While I agree that the current version of the public advocate's office is a waste of money, I actually think we need to head in the other direction and create a stronger public advocate and ombudsperson office for New York City. The mayor is wrong when he says that the press is aggressive enough. The media may annoy him, and they may appear to be aggressive, but they largely focus on high profile scandals that attract attention and advertisers. They don't do much reporting on the operations of city government. As newsrooms lose their investigative staff capacity, this will only get worse, and the city government will continue to lack a meaningful check on its actions.

New York City is the largest local government in the United States with a budget of over $60 billion and more than 280,000 employees. The local level is where government does the heavy lifting of delivering essential services. The complexity of managing such a huge enterprise requires a strong, executive centered government structure, and under the current city charter, that is what New York's got. The mayor of New York City is the second most powerful government official in the United States -- and that is a very good thing. The problem is that we may have too much of a good thing. We need a strong executive with the power to ensure that the place functions, but we also need an independent voice to evaluate and critique government's actions. The current public advocate's office has too few resources to play this role. Its budget ranges between $2 and $3 million a year, and according to its web site it has a staff of around 30.

I would like to see a revised city charter that strengthens the office of public advocate. We should try to create an organization with the resources to monitor and evaluate all the functions of city government. We could start by having the Independent Budget Office report to the public advocate. That office has gradually developed a reputation for sound, professional policy and management analysis and is about the same size (31 staff) as the public advocate's office. The Independent Budget Office's chief problem is that its work is easy to ignore because it is too independent and is disconnected from politics. It will never be the equivalent of the federal government's Congressional Budget Office or its Government Accountability Office because it has no real role in the city's political process. Give newly elected Public Advocate Bill de Blasio a real analytic arm and the mayor and his commissioners would know they were being watched.

I wouldn't stop there. I would also move the Conflict of Interest Board and its 19 staff and nearly $2 million annual budget into the public advocate's Office as well. An outside assessment of the ethical behavior of city employees would enhance the independence of those reviews, but more importantly would convince those employees that the Public Advocate's office could not be ignored. A major problem with the current Public Advocate's office is that it has no significant charter-driven tasks.
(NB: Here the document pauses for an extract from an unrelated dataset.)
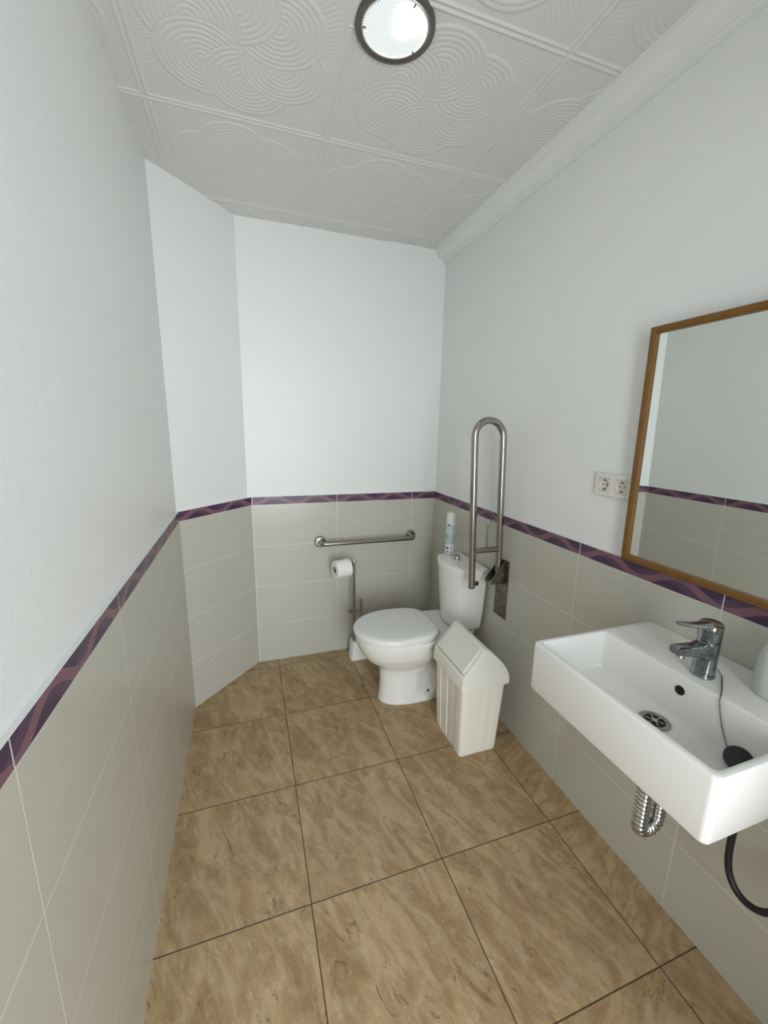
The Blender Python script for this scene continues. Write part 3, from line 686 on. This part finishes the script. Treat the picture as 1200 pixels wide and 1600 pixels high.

The Conflict of Interest Board has specific rules it must interpret and enforce, but having it report to the mayor is itself a sort of conflict of interest.

These are just two examples of methods that could be used to strengthen this office without adding to the city's overall budget. I'm sure that a well managed charter revision board staff could find other opportunities to build a more muscular advocate's office if they were directed to do so.

I recognize, of course, that this proposal is not politically feasible. While Mayor Bloomberg is a tough and often unforgiving internal critic of agency performance, he prefers to keep his critique internal and private. While that works well with a self-financed Mayor with impressive command of operational and financial data, it will once again be proven disastrous when the city is run by non-billionaires who must raise their own campaign cash. It is hard for me to imagine that Mayor Bloomberg will reverse course and change his position from eliminating the office to strengthening it. It's even harder for me to imagine that future mayors or city councils would support the creation of a powerful competitor.

Mayor Bloomberg is correct when he says the current office is relatively useless. The weak powers of the office and its lack of resources marginalized the first two public advocates. When Mark Green was advocate, the office was characterized by PR antics and other devices designed to position him to run for mayor (an office with real power). The outgoing advocate, Betsy Gotbaum, tried to accommodate the mayor and find small issues that could be tackled without generating controversy. Given this meager track record, it's easy to see why the office attracts such derision.

But an empowered public advocate's office could provide meaningful oversight of the city's powerful mayor's office and the government it manages. It would have real work to do and some of the resources needed to do it. One of the reasons for inadequate government performance is the absence of competition. One way to deal with that problem is to analyze and evaluate agency performance and then expose both the performance and analysis to public scrutiny. I think that a stronger advocate could and should be assigned this critical role in the city's government.